6. A refrigeration cycle apparatus which includes a refrigerant circuit formed by connecting a compressor for compressing a refrigerant, a condenser for condensing the refrigerant through a heat exchange, a throttle device for adjusting a pressure of the condensed refrigerant, and an evaporator for evaporating the refrigerant through the heat exchange between the refrigerant decompressed by the throttle device and air, further comprising the heat exchanger of claim 1 as a heat exchanger for dehumidification/humidification, wherein the throttle device adjusts a refrigerant pressure for controlling adsorption and desorption performed by the heat exchanger for dehumidification/humidification.
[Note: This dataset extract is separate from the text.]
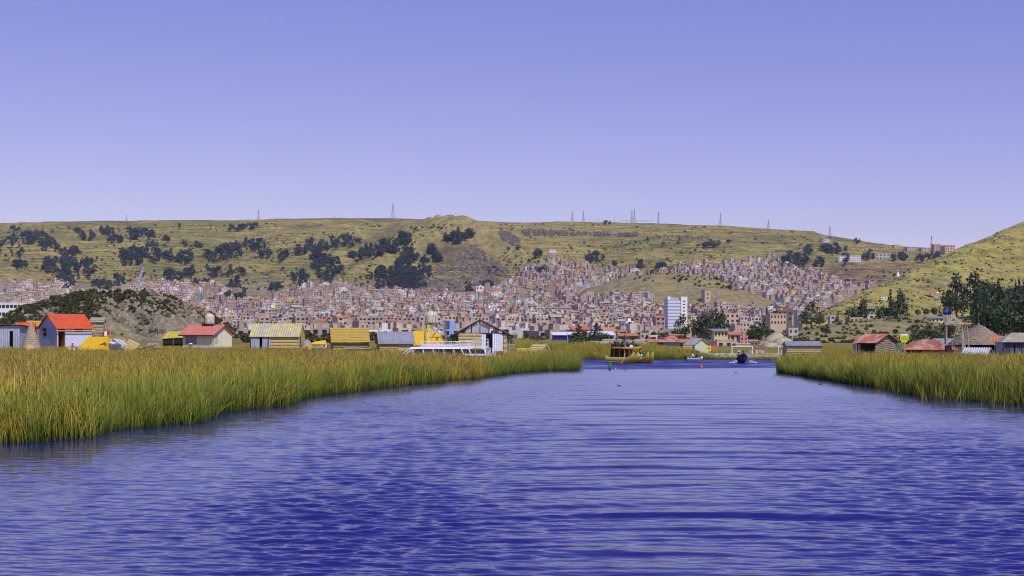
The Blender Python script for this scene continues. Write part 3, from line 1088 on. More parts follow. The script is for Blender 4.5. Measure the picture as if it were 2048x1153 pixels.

7. The refrigeration cycle apparatus of claim 6, further comprising:

plural units of the heat exchangers for dehumidification/humidification;

a flow passage switching unit for forming a flow passage through which the refrigerant selectively flows into or out of the heat exchanger for dehumidification/humidification; and

a control unit for controlling the flow passage switching unit to switch between the heat exchanger for dehumidification/humidification for adsorbing water contained in air subjected to a heat exchange in the evaporator by flowing the refrigerant decompressed by the throttle device and the heat exchanger for dehumidification/humidification for desorbing the adsorbed water by flowing the refrigerant condensed by the condenser.

8. A refrigeration cycle apparatus which includes a refrigerant circuit formed by connecting a compressor for compressing a refrigerant, a condenser for condensing the refrigerant through a heat exchange, a throttle device for adjusting a pressure of the condensed refrigerant, and an evaporator for evaporating the refrigerant through the heat exchange between the refrigerant decompressed by the throttle device and air, further comprising:

plural heat exchangers for dehumidification/humidification each formed as the heat exchanger of claim 1;

a flow passage switching unit for forming a flow passage through which the refrigerant condensed by the condenser selectively flows into the heat exchanger for dehumidification/humidification; and

a control unit for switching between the heat exchanger for dehumidification/humidification for adsorbing the water contained in the air subjected to a heat exchange in the evaporator and the heat exchanger for dehumidification/humidification for desorbing the adsorbed water by controlling the flow passage switching unit to flow the refrigerant.

9. The refrigeration cycle apparatus of claim 7, further comprising a first temperature/humidity detection unit for detecting temperature and/or humidity of the evaporator at an inlet of an air passage of the evaporator, wherein the control unit calculates a relative humidity of the air in the evaporator based on data detected by the first temperature/humidity detection unit, and controls the flow passage switching unit to switch between the heat exchanger for dehumidification/humidification for adsorbing water and the heat exchanger for dehumidification/humidification for desorbing the water based on the calculated relative humidity.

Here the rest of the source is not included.